Blasco Ibáñez had been a political activist ever since his university years, and he endured imprisonment and exile for his outspoken political statements. The Four Horsemen of the Apocalypse is in keeping with this spirit of protest. The novel is a condemnation, not only of the World War I German military establishment and its barbaric methods of conducting warfare but also of the German people’s inflated sense of superiority and the intellectuals and artists who perpetuated that myth of superiority and right to power. The novel was condemned as a heavy-handed tract by critics who disapproved of Blasco Ibáñez’s life and politics and envied his financial success, but the work also reflects a deeply felt revulsion for war and a frighteningly accurate prophecy of the horrors of Nazism.

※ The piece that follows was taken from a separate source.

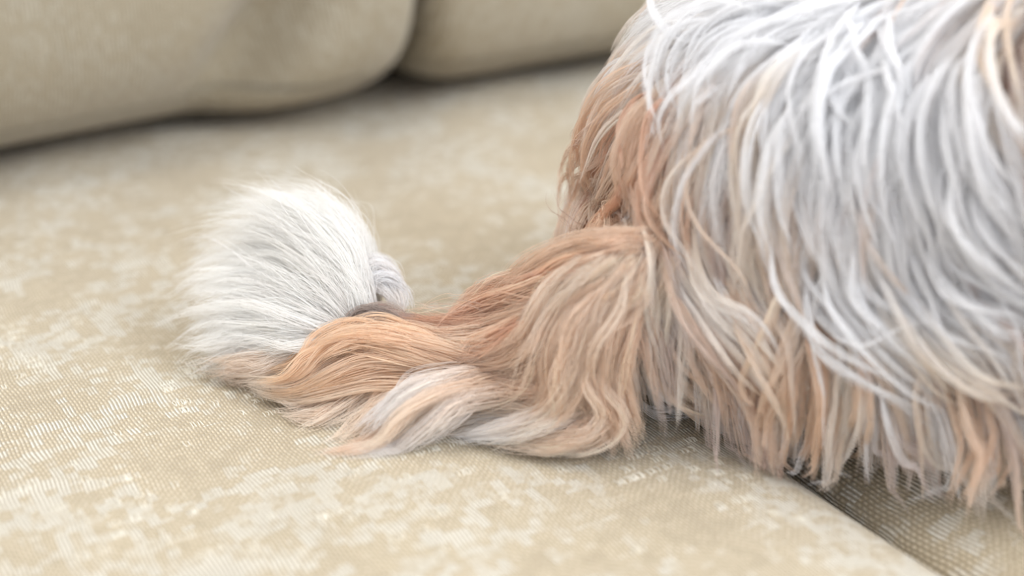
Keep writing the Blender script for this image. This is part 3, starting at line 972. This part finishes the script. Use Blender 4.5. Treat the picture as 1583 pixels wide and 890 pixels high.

Blasco Ibáñez sets up a compelling contrast between the inhumanity of the war machine that leaves chaos, destruction, and despair in its wake and the constructive fervor of the lively, impassioned Spaniard Madariaga, who helps transform the Argentine pampas into thriving ranch land and whose prodigious reproductive powers reflect a love of life. Blasco Ibáñez also establishes the contrast between war and the civilized, cultured life of Paris, where artists and lovers thrive and where conflicts of opinions lead only to good-natured arguments over a bottle of wine. Against these life-affirming regions and peoples, the scenes of conquest and destruction seem completely senseless. Blasco Ibáñez has been praised for the realism of his portraits of war, but it is his portrait of peace that makes his images of war so horrifying.